Learning Disability Today
Supporting professionals working in learning disability and autism services

Safety valve programme ‘does not help’ children and young people with SEND, says IPSEA

The Independent Provider of Special Education Advice (IPSEA) says the Safety Valve Programme, which is designed to improve the delivery of SEND services, “doesn’t help children and young people and shouldn’t exist.”

The Safety Valve Programme provides support to local authorities with the highest deficits.

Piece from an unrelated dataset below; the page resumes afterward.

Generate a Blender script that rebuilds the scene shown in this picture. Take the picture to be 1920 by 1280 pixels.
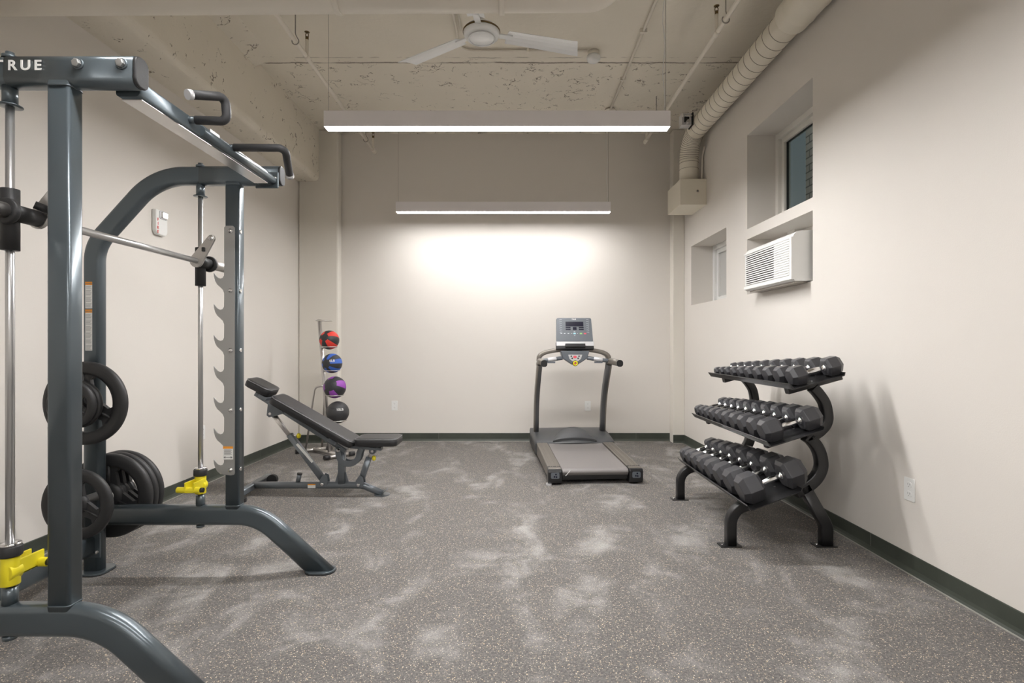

It is designed to hold the local authorities to account for delivery of reforms to their high needs systems, so that they can function sustainably.

However, IPSEA says since the Safety Valve Programme aims to reduce costs, this is inadvertently reducing provision for children and young people with SEND.

Parents and carers told their requests for support are ‘inappropriate’

In order to understand more about what local authorities have agreed to do and the likely impact on children and young people, IPSEA made Freedom of Information requests to each local authority with a safety valve agreement.

The analysis found that local authorities across the board are implementing measures to ‘manage demand’ for Education, Health and Care Plans (ECHPs). This includes setting targets to reduce the number of EHCP needs assessments and the number of children and young people attending special schools and colleges.

Catriona Moore, Policy Manager at IPSEA, says this has resulted in local authorities deeming support requests from parents and carers are ‘inappropriate’ and implementing alternatives to the EHC needs assessment pathway.

This has resulted in a steady rise in appeals to the SEND Tribunal and a high rate of ‘unlawful decision making’, according to IPSEA, and Catriona says this may lead to more legal challenges for local authorities.

In a blog post, she wrote: “These actions not only undermine the rights of children and young people with SEND, but also risk local authorities exposing themselves to more legal challenges than ever before.”

Campaigners are urging the government to suspend the Safety Valve Programme

IPSEA are therefore calling on the government to end the Safety Valve Programme. The charity says the programme is resulting in a reduction of provision for children and young people with SEND, which is putting their education and wellbeing at risk.

As the report concludes: “We are concerned that the safety valve intervention programme fails to centre the needs of children and young people with SEND and instead focuses above all on reducing expenditure. Key performance indicators are all about costs and not about disabled children’s outcomes.”

Campaigners are also concerned about the impact this programme is having on children and young people, and Rachel Filmer, a SEND campaigner and volunteer EHCP advisor, has started a petition calling for the programme to be suspended.

She said: “We believe SEND services have experienced chronic underfunding and that cuts to non-statutory services have created unprecedented, avoidable need for statutory services.”

“Rather than Government investment in early intervention, 38 local authorities have signed Department of Education agreements for the programme. We are concerned that many of these local authorities cannot meet their targets and are failing children, for no benefit, to manage deficits that should not exist. We believe this is not working and must stop.”